In this case a slightly leftfield accentuation of Champagne’s third grape, Pinot Meunier along with 25% Chardonnay and 15% Pinot noir. This 60% Pinot Meurnier gives the wine a distinctive fuller bodied, melting butter on toasted brioche taste. A flavour that other Champagne houses have moved away from to court the Sauvignon Blanc crisp edge palate. This is a truly delicious, amber golden delight and at €20 cheaper than the entry level big names, really worth seeking out this Christmas.


Domaine Gerard Seguin, La Justice, AC Gevrey-Chambertin 2014

Pricing: €45

Available: Widely available including from Searsons Wine Merchants, Monkstown Crescent, online at local independent Off Licences, selected multiples and specialist wine shops

Irish Wine lovers have fallen in love with the great Pinot Noir wines from every corner of the world, and some of the very best from New Zealand, from Oregon and Chile are now playing in the same field and palate delights as red wine from Burgundy.

Crucially, many at the best value pricings are far superior to what can be found in Burgundy for anything like the same price. So we regularly on Movie and Booze look at €15 or €20 Pinot Noir from say Chile’s Leyda Valley or Marlborough in New Zealand, though as they too become increasingly fashionable those prices are increasing every year too.

At Christmas if there is any argument for pushing the boat out for the big meal then it is an opportunity to go back spiritually to the heartland of Pinot Noir, the northern vineyards of the Cote D’Or, called locally, the Cotes de Nuits.

This is where we find Nuits-St-George the capital of red wine in Burgundy and a wine that until the arrival of the New World wines in Ireland in the 1990s was almost the name for good red wine that wasn’t a Chateauneuf Du Pape, a St.Emilion, a Rioja or a Chianti the red wines before the Celtic Tiger.

Well, the great red wines of the Cotes de Nuits in Burgundy have not gone away, they have simply become a rarer choice, at prices that make them an occasional special event, like Christmas time, wine.

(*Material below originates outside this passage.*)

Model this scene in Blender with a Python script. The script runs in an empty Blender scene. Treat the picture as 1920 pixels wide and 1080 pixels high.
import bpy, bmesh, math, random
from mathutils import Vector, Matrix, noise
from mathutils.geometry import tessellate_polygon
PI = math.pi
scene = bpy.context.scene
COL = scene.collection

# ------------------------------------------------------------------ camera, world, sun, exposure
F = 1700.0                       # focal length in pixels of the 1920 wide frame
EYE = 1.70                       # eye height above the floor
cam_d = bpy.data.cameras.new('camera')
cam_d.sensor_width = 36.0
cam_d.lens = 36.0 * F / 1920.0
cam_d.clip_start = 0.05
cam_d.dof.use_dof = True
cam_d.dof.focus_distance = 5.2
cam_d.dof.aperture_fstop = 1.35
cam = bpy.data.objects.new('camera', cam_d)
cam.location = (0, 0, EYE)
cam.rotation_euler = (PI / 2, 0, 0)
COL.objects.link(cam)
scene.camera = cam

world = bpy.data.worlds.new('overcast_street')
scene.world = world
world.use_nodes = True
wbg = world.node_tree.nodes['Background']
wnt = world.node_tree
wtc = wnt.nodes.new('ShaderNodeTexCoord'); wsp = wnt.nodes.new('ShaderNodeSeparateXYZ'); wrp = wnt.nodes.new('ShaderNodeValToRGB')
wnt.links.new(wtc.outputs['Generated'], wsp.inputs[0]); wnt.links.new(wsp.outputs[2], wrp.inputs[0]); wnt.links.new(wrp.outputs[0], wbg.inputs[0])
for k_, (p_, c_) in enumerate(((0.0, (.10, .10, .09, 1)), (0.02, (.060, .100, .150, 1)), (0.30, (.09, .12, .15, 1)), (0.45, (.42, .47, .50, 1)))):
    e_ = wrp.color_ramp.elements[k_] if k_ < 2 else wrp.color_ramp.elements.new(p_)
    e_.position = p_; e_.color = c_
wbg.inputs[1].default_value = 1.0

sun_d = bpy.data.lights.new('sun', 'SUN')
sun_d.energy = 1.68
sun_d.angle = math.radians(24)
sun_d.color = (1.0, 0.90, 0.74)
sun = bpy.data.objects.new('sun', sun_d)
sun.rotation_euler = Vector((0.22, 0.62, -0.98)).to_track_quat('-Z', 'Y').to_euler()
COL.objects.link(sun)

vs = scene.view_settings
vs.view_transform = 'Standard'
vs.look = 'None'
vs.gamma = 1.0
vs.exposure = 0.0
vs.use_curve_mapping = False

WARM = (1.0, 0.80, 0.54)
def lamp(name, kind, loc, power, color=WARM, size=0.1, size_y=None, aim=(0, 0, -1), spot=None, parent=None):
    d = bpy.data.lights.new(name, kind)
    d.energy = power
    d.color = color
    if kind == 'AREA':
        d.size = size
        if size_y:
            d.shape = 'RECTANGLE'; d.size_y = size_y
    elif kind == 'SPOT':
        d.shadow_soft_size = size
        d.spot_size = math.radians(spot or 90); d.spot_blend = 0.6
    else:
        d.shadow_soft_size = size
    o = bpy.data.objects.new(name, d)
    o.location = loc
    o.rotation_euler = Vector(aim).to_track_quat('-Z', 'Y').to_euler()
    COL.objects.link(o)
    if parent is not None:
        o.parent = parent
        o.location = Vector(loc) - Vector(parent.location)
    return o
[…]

This wine is from the village of Gevrey-Chambertin, about 15mins north of Nuits St George and it contains one of the world’s greatest vineyards, Le Chambertin. In fact the village here was called Gevrey until 1847 when in a very smart early marketing move they voted to attach their name to their most famous asset.

The village is surrounded by brilliant small vineyards, the best on the high slopes near Chambertin, but all of the soils in the appellation enjoy a real sense of glamour from the wines they have been producing for 1600 years, of which we have records.

The Seguin Family have been in Gevrey for centuries and were farmers and in fact horticulturalists. The great grandfather of the current owner, Gerard Seguin, during the Phyloxerra plague which killed almost 90% of the vineyards of Europe in the 1860s and 1870s was instrumental in the salvation of Burgundy by being amongst the first to realise that grafting French vines onto American vine roots would save the vineyards including Gevrey-Chamvertin.

The family run estate has remained small, it is a beautiful, small but perfectly functioning winery and home for Gerard, his wife Chattel and their son, Jerome, now readying to take control, in amongst the vines on the low slopes of the Chambertin hillside. This wine comes from a plot of vines, a climat, called La Justice, the lawyer’s lands, and it produces a very wiry, expressive, linear, savoury and adult wine. This is a wine that has a clean, gorgeous and precise fruit filled bouquet, then a bright lifted cherry and meaty tone, touches of light spice, and a long, savoury and evolving finish.

It is elegance and precision personified and a joy to share with friends and family and a rather brilliant evocation of the clean, neat vines of the impeccably mannered village that is Gevrey-Chambertin today. A superb Christmas treat.